Written problem -
Write every record out again exactly as given.

• • •

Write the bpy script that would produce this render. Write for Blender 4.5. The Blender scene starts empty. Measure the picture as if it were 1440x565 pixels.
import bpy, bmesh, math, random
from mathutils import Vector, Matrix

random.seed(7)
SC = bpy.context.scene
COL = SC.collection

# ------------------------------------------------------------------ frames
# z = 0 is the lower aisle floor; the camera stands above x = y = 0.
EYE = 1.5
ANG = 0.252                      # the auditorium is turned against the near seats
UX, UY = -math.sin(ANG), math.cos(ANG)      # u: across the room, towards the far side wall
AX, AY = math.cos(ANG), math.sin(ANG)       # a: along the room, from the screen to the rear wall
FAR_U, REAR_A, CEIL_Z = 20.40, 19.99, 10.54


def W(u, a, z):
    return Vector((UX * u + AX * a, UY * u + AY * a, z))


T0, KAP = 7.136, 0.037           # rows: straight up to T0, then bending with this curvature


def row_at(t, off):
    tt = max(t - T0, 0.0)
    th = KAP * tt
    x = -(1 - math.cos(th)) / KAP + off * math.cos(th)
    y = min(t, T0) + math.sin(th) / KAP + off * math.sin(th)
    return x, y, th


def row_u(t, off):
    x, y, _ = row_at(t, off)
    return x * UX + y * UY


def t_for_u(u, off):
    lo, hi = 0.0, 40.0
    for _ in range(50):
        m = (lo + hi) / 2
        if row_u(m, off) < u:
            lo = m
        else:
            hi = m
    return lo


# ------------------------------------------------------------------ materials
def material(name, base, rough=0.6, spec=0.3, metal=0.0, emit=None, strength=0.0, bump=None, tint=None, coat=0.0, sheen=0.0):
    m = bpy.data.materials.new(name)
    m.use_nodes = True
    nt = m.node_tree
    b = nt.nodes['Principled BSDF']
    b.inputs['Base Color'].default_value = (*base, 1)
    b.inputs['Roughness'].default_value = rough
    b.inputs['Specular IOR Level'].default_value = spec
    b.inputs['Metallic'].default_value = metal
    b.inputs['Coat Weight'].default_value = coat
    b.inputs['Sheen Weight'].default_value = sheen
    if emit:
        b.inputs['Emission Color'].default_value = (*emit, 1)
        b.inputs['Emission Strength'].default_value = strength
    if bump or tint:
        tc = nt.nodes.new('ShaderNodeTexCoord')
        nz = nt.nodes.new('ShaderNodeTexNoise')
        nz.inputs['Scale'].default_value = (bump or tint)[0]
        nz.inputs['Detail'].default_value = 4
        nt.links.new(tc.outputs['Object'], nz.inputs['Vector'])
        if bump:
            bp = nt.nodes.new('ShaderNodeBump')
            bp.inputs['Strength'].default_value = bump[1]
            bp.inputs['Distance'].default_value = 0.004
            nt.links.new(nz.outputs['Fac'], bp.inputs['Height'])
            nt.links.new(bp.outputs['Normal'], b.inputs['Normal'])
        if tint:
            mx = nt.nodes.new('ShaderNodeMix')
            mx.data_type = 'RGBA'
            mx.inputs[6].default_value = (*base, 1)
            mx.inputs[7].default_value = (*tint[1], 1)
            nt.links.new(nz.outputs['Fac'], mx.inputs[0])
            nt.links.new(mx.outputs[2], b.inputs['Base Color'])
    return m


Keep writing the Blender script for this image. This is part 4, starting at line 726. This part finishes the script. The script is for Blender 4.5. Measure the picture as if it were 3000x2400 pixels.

• • •

Result below -
Write the bpy script that would produce this render. Write for Blender 4.5. The Blender scene starts empty. Measure the picture as if it were 1440x565 pixels.
import bpy, bmesh, math, random
from mathutils import Vector, Matrix

random.seed(7)
SC = bpy.context.scene
COL = SC.collection

# ------------------------------------------------------------------ frames
# z = 0 is the lower aisle floor; the camera stands above x = y = 0.
EYE = 1.5
ANG = 0.252                      # the auditorium is turned against the near seats
UX, UY = -math.sin(ANG), math.cos(ANG)      # u: across the room, towards the far side wall
AX, AY = math.cos(ANG), math.sin(ANG)       # a: along the room, from the screen to the rear wall
FAR_U, REAR_A, CEIL_Z = 20.40, 19.99, 10.54


def W(u, a, z):
    return Vector((UX * u + AX * a, UY * u + AY * a, z))


T0, KAP = 7.136, 0.037           # rows: straight up to T0, then bending with this curvature


def row_at(t, off):
    tt = max(t - T0, 0.0)
    th = KAP * tt
    x = -(1 - math.cos(th)) / KAP + off * math.cos(th)
    y = min(t, T0) + math.sin(th) / KAP + off * math.sin(th)
    return x, y, th


def row_u(t, off):
    x, y, _ = row_at(t, off)
    return x * UX + y * UY


def t_for_u(u, off):
    lo, hi = 0.0, 40.0
    for _ in range(50):
        m = (lo + hi) / 2
        if row_u(m, off) < u:
            lo = m
        else:
            hi = m
    return lo


# ------------------------------------------------------------------ materials
def material(name, base, rough=0.6, spec=0.3, metal=0.0, emit=None, strength=0.0, bump=None, tint=None, coat=0.0, sheen=0.0):
    m = bpy.data.materials.new(name)
    m.use_nodes = True
    nt = m.node_tree
    b = nt.nodes['Principled BSDF']
    b.inputs['Base Color'].default_value = (*base, 1)
    b.inputs['Roughness'].default_value = rough
    b.inputs['Specular IOR Level'].default_value = spec
    b.inputs['Metallic'].default_value = metal
    b.inputs['Coat Weight'].default_value = coat
    b.inputs['Sheen Weight'].default_value = sheen
    if emit:
        b.inputs['Emission Color'].default_value = (*emit, 1)
        b.inputs['Emission Strength'].default_value = strength
    if bump or tint:
        tc = nt.nodes.new('ShaderNodeTexCoord')
        nz = nt.nodes.new('ShaderNodeTexNoise')
        nz.inputs['Scale'].default_value = (bump or tint)[0]
        nz.inputs['Detail'].default_value = 4
        nt.links.new(tc.outputs['Object'], nz.inputs['Vector'])
        if bump:
            bp = nt.nodes.new('ShaderNodeBump')
            bp.inputs['Strength'].default_value = bump[1]
            bp.inputs['Distance'].default_value = 0.004
            nt.links.new(nz.outputs['Fac'], bp.inputs['Height'])
            nt.links.new(bp.outputs['Normal'], b.inputs['Normal'])
        if tint:
            mx = nt.nodes.new('ShaderNodeMix')
            mx.data_type = 'RGBA'
            mx.inputs[6].default_value = (*base, 1)
            mx.inputs[7].default_value = (*tint[1], 1)
            nt.links.new(nz.outputs['Fac'], mx.inputs[0])
            nt.links.new(mx.outputs[2], b.inputs['Base Color'])
    return m


Keep writing the Blender script for this image. This is part 4, starting at line 726. This part finishes the script. The script is for Blender 4.5. Measure the picture as if it were 3000x2400 pixels.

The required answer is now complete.